Guard Your Attention
Friday, Sep 20, 2019

It is an all-too-common scenario: You pick up your phone with a specific intent—maybe to send an email. As soon as you pick it up, however, you notice that you have a notification on your lock screen.

The brain instantly has its original thread of thought hijacked, and now your focus is pulled in a different direction. Before you know it, you are several screens deep into an app you had no intention of using. Worse still, a new pop-up notification soon appears, alerting you to activity in another app, and off you go.

By the time you are done, you lock your phone and put it down, only to realize that you never actually sent that email. You pick the phone back up, frustrated that you didn’t accomplish you original task, and annoyed at having to repeat the same actions again.

Replay this short scenario over and over again throughout the day, across multiple devices or computers, and the result is that you feel frazzled and burnt out. Your sense of accomplishment at the end of the day is not proportional to the amount of mental energy you have expended.
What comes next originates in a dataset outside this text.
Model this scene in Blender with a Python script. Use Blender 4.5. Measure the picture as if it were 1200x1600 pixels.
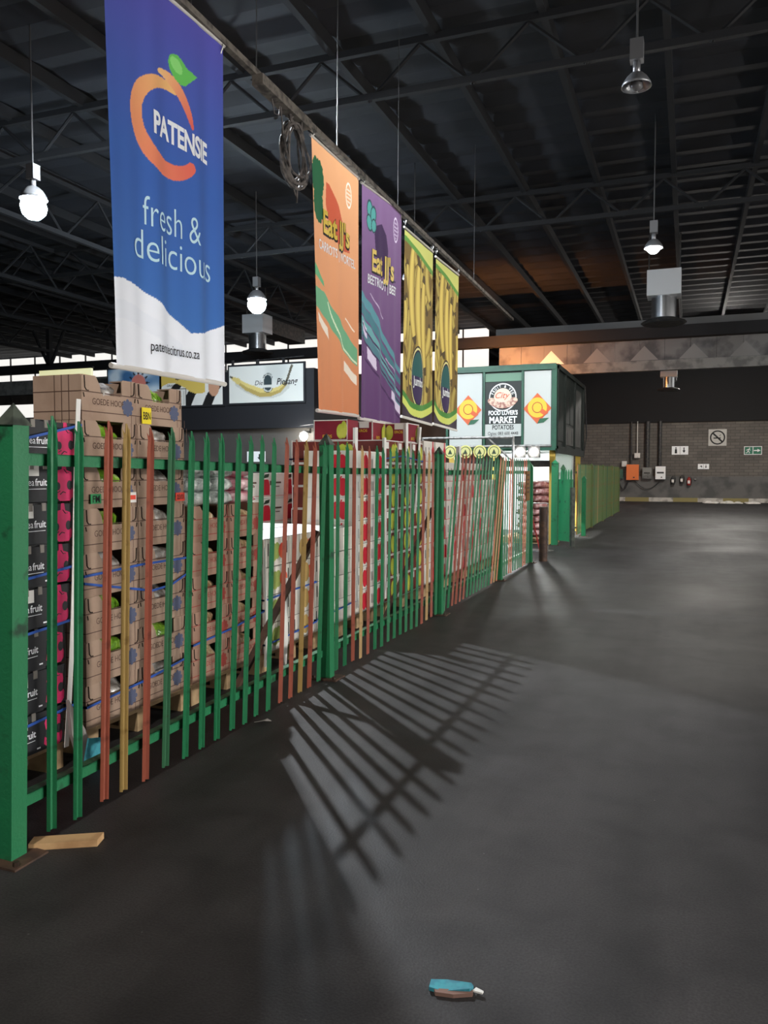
import bpy, math, random
import numpy as np
from mathutils import Vector, Matrix, noise

R = math.radians
random.seed(7)
for _o in list(bpy.data.objects):
    bpy.data.objects.remove(_o)
SC = bpy.context.scene
COL = SC.collection

# ------------------------------------------------------------------ camera, world, exposure
cd = bpy.data.cameras.new('camera')
cam = bpy.data.objects.new('camera', cd)
COL.objects.link(cam)
cam.location = (0, 0, 1.6)
cam.rotation_euler = (R(90 - 2.84), 0, R(20.8))
cd.sensor_fit = 'VERTICAL'
cd.sensor_height = 24.0
cd.lens = 24.0 * 1250.0 / 1600.0
cd.clip_end = 300
SC.camera = cam
w = bpy.data.worlds.new('hall_ambient')
SC.world = w
w.use_nodes = True
w.node_tree.nodes['Background'].inputs[0].default_value = (1.0, 0.96, 0.93, 1)
w.node_tree.nodes['Background'].inputs[1].default_value = 0.85
SC.view_settings.view_transform = 'Standard'
SC.view_settings.look = 'None'
SC.view_settings.gamma = 1.0
SC.view_settings.use_curve_mapping = False
SC.view_settings.exposure = 0.0
SC.cycles.use_denoising = True
SC.cycles.max_bounces = 8
SC.cycles.diffuse_bounces = 4

# lamp strengths (bulb radiance)
P_HALL = 19000.0        # lit high bay lamps over the stacks
P_LEFT = 620.0        # lit lamps deeper in the hall
P_FILL_NEAR = 2000.0        # unseen fill lamp added behind the camera to lift the near floor
P_FAR = 700.0        # hall lamp hidden behind the banana banners
P_AISLE = 1000.0        # lamp far down the aisle
P_FILL_RIGHT = 560.0        # unseen fill lamps added low on the right for the stack fronts
BLUE_WHITE = (0.90, 0.95, 1.0)
WARM_WHITE = (1.0, 0.95, 0.90)


# ------------------------------------------------------------------ helpers
def lin(c):
    return tuple(((v / 255.0) / 12.92 if v / 255.0 <= 0.04045 else ((v / 255.0 + 0.055) / 1.055) ** 2.4) for v in c)


def new_mat(name):
    m = bpy.data.materials.new(name)
    m.use_nodes = True
    nt = m.node_tree
    return m, nt, nt.nodes['Principled BSDF']


def mat(name, rgb, rough=0.6, metal=0.0, rgb2=None, scale=6.0, lo=0.45, hi=0.62, bump=0.0, bscale=None, spec=0.4, detail=6.0):
    m, nt, b = new_mat(name)
    b.inputs['Roughness'].default_value = rough
    b.inputs['Metallic'].default_value = metal
    b.inputs['Specular IOR Level'].default_value = spec
    b.inputs['Base Color'].default_value = lin(rgb) + (1,)
    tc = nt.nodes.new('ShaderNodeTexCoord')
    if rgb2 is not None:
        n = nt.nodes.new('ShaderNodeTexNoise')
        n.inputs['Scale'].default_value = scale
        n.inputs['Detail'].default_value = detail
        r = nt.nodes.new('ShaderNodeValToRGB')
        r.color_ramp.elements[0].position = lo
        r.color_ramp.elements[1].position = hi
        r.color_ramp.elements[0].color = lin(rgb) + (1,)
        r.color_ramp.elements[1].color = lin(rgb2) + (1,)
        nt.links.new(tc.outputs['Object'], n.inputs['Vector'])
        nt.links.new(n.outputs['Fac'], r.inputs['Fac'])
        nt.links.new(r.outputs['Color'], b.inputs['Base Color'])
    if bump:
        n2 = nt.nodes.new('ShaderNodeTexNoise')
        n2.inputs['Scale'].default_value = bscale or scale * 4
        n2.inputs['Detail'].default_value = 5
        bp = nt.nodes.new('ShaderNodeBump')
        bp.inputs['Strength'].default_value = bump
        bp.inputs['Distance'].default_value = 0.02
        nt.links.new(tc.outputs['Object'], n2.inputs['Vector'])
        nt.links.new(n2.outputs['Fac'], bp.inputs['Height'])
        nt.links.new(bp.outputs['Normal'], b.inputs['Normal'])
    return m


def glow(name, rgb, strength):
    m, nt, b = new_mat(name)
    b.inputs['Base Color'].default_value = (0.8, 0.8, 0.8, 1)
    b.inputs['Emission Color'].default_value = tuple(rgb) + (1,)
    b.inputs['Emission Strength'].default_value = strength
    return m


def attr_mat(name, rough=0.55, trans=0.0):
    """printed surface: colour comes from the print laid down in the mesh attribute"""
    m, nt, b = new_mat(name)
    a = nt.nodes.new('ShaderNodeAttribute')
    a.attribute_name = 'print'
    nt.links.new(a.outputs['Color'], b.inputs['Base Color'])
    b.inputs['Roughness'].default_value = rough
    b.inputs['Specular IOR Level'].default_value = 0.25
    if trans:
        t = nt.nodes.new('ShaderNodeBsdfTranslucent')
        nt.links.new(a.outputs['Color'], t.inputs['Color'])
        mx = nt.nodes.new('ShaderNodeMixShader')
        mx.inputs[0].default_value = trans
        nt.links.new(b.outputs[0], mx.inputs[1])
        nt.links.new(t.outputs[0], mx.inputs[2])
        nt.links.new(mx.outputs[0], nt.nodes['Material Output'].inputs['Surface'])
    return m


class MB:
    def __init__(s):
        s.v, s.f, s.m = [], [], []
        s.smooth = False

    def add(s, vs, fs, mi=0):
        o = len(s.v)
        s.v += [tuple(p) for p in vs]
        for f in fs:
            s.f.append([i + o for i in f])
            s.m.append(mi)
        return s

    def box(s, x0, x1, y0, y1, z0, z1, mi=0):
        vs = [(x0, y0, z0), (x1, y0, z0), (x1, y1, z0), (x0, y1, z0), (x0, y0, z1), (x1, y0, z1), (x1, y1, z1), (x0, y1, z1)]
        return s.add(vs, [(0, 3, 2, 1), (4, 5, 6, 7), (0, 1, 5, 4), (1, 2, 6, 5), (2, 3, 7, 6), (3, 0, 4, 7)], mi)

    def prism(s, poly, fn, d0, d1, mi=0):
        """poly of 2D points, fn(a,b,d)->xyz, extruded d0..d1"""
        n = len(poly)
        vs = [fn(a, b, d0) for a, b in poly] + [fn(a, b, d1) for a, b in poly]
        fs = [tuple(range(n))[::-1], tuple(range(n, 2 * n))] + [(i, (i + 1) % n, n + (i + 1) % n, n + i) for i in range(n)]
        return s.add(vs, fs, mi)

    def flat(s, poly, fn, d=0.0, mi=0):
        return s.add([fn(a, b, d) for a, b in poly], [tuple(range(len(poly)))], mi)

    def cyl(s, p0, p1, r0, r1=None, n=12, mi=0, caps=True):
        r1 = r0 if r1 is None else r1
        p0, p1 = Vector(p0), Vector(p1)
        d = (p1 - p0).normalized()
        u = d.orthogonal().normalized()
        v = d.cross(u)
        ring = [u * math.cos(2 * math.pi * i / n) + v * math.sin(2 * math.pi * i / n) for i in range(n)]
        vs = [p0 + q * r0 for q in ring] + [p1 + q * r1 for q in ring]
        fs = [(i, (i + 1) % n, n + (i + 1) % n, n + i) for i in range(n)]
        if caps:
            fs += [tuple(range(n))[::-1], tuple(range(n, 2 * n))]
        return s.add(vs, fs, mi)

    def tube(s, pts, r, n=6, mi=0, closed=False):
        pts = [Vector(p) for p in pts]
        N = len(pts)
        vs, fs = [], []
        u = None
        for i in range(N):
            a = pts[i - 1] if (i > 0 or closed) else pts[i]
            b = pts[(i + 1) % N] if (i < N - 1 or closed) else pts[i]
            d = (b - a).normalized()
            if u is None:
                u = d.orthogonal().normalized()
            u = (u - d * u.dot(d)).normalized()
            v = d.cross(u)
            vs += [pts[i] + (u * math.cos(2 * math.pi * k / n) + v * math.sin(2 * math.pi * k / n)) * r for k in range(n)]
        M = N if closed else N - 1
        for i in range(M):
            j = (i + 1) % N
            fs += [(i * n + k, i * n + (k + 1) % n, j * n + (k + 1) % n, j * n + k) for k in range(n)]
        if not closed:
            fs += [tuple(range(n))[::-1], tuple(range((N - 1) * n, N * n))]
        return s.add(vs, fs, mi)

    def lathe(s, prof, n=20, mi=0, c=(0, 0, 0)):
        vs, fs = [], []
        for r, z in prof:
            vs += [(c[0] + r * math.cos(2 * math.pi * k / n), c[1] + r * math.sin(2 * math.pi * k / n), c[2] + z) for k in range(n)]
        for i in range(len(prof) - 1):
            fs += [(i * n + k, i * n + (k + 1) % n, (i + 1) * n + (k + 1) % n, (i + 1) * n + k) for k in range(n)]
        return s.add(vs, fs, mi)

    def text(s, st, size, fn, d=0.0, mi=0, bold=0.0, xs=1.0, shear=0.0, cx=True, spacing=1.0):
        vs, fs = text_shape(st, bold, shear, spacing)
        x0, x1 = min(p[0] for p in vs), max(p[0] for p in vs)
        ox = (x0 + x1) / 2 if cx else x0
        return s.add([fn((p[0] - ox) * size * xs, p[1] * size, d) for p in vs], fs, mi)

    def mesh(s, name, mats):
        me = bpy.data.meshes.new(name)
        me.from_pydata([tuple(p) for p in s.v], [], s.f)
        for m in (mats if isinstance(mats, (list, tuple)) else [mats]):
            me.materials.append(m)
        me.polygons.foreach_set('material_index', s.m)
        if s.smooth:
            me.polygons.foreach_set('use_smooth', [True] * len(s.f))
        me.update()
        return me

    def build(s, name, mats, parent=None, loc=None, rot=None):
        return put(name, s.mesh(name, mats), parent, loc, rot)


def put(name, me, parent=None, loc=None, rot=None):
    o = bpy.data.objects.new(name, me)
    COL.objects.link(o)
    if parent is not None:
        o.parent = parent
    if loc is not None:
        o.location = loc
    if rot is not None:
        o.rotation_euler = rot
    return o


_tx = {}


def text_shape(st, bold, shear, spacing):
    k = (st, bold, shear, spacing)
    if k not in _tx:
        c = bpy.data.curves.new('lettering', 'FONT')
        c.body = st
        c.offset = bold
        c.shear = shear
        c.space_character = spacing
        c.resolution_u = 4
        o = bpy.data.objects.new('lettering', c)
        COL.objects.link(o)
        dg = bpy.context.evaluated_depsgraph_get()
        me = bpy.data.meshes.new_from_object(o.evaluated_get(dg))
        _tx[k] = ([tuple(v.co) for v in me.vertices], [tuple(p.vertices) for p in me.polygons])
        bpy.data.meshes.remove(me)
        bpy.data.objects.remove(o)
        bpy.data.curves.remove(c)
    return _tx[k]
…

Technology isn’t the culprit, though it is an enabler. The problem is improper usage of the technology by allowing it to prompt and poke us with notifications. Notifications are almost never a good idea. Anything that rips you out of your focus and flow is a detriment to getting any meaningful work done. And yet, despite this fact we seem to have convinced ourselves that our company/team/whatever would fall apart if we don’t respond to that email or Slack message within minutes.

The negative effects are not just limited to work that requires deep concentration. Distraction while working on light-focus tasks will still cause unnecessary stress and drain on your mental reserves. If you are texting, checking Twitter, and trying to watch a TV show while composing an email, your brain must still fight to avoid those costly context switches that happen when your attention shifts.

The solution is to get protective of your attention, and to limit your device’s ability to nag you. In almost all cases, you should only be getting information on a pull basis (you decide when to check) instead of a push basis (the device gets to interrupt you).

The specific lengths to which one goes to disable notifications will vary depending on the person and their situation. Personally, I have Do Not Disturb permanently enabled on my phone, and notifications for all but a few apps completely disabled. The few apps I allow are not permitted to post banners to my lock screen. Notifications on my MacBook are entirely disabled, OS-wide.

If you value your productivity, your energy, and your happiness, you must take the threat of distraction seriously. I recommend that you take drastic action; try 7 days of radically reduced—or even completely disabled—notifications across all of your devices.

It will likely feel strange and uncomfortable for a few days. Push through the discomfort. You will rediscover a peace and focus you likely believed was no longer possible.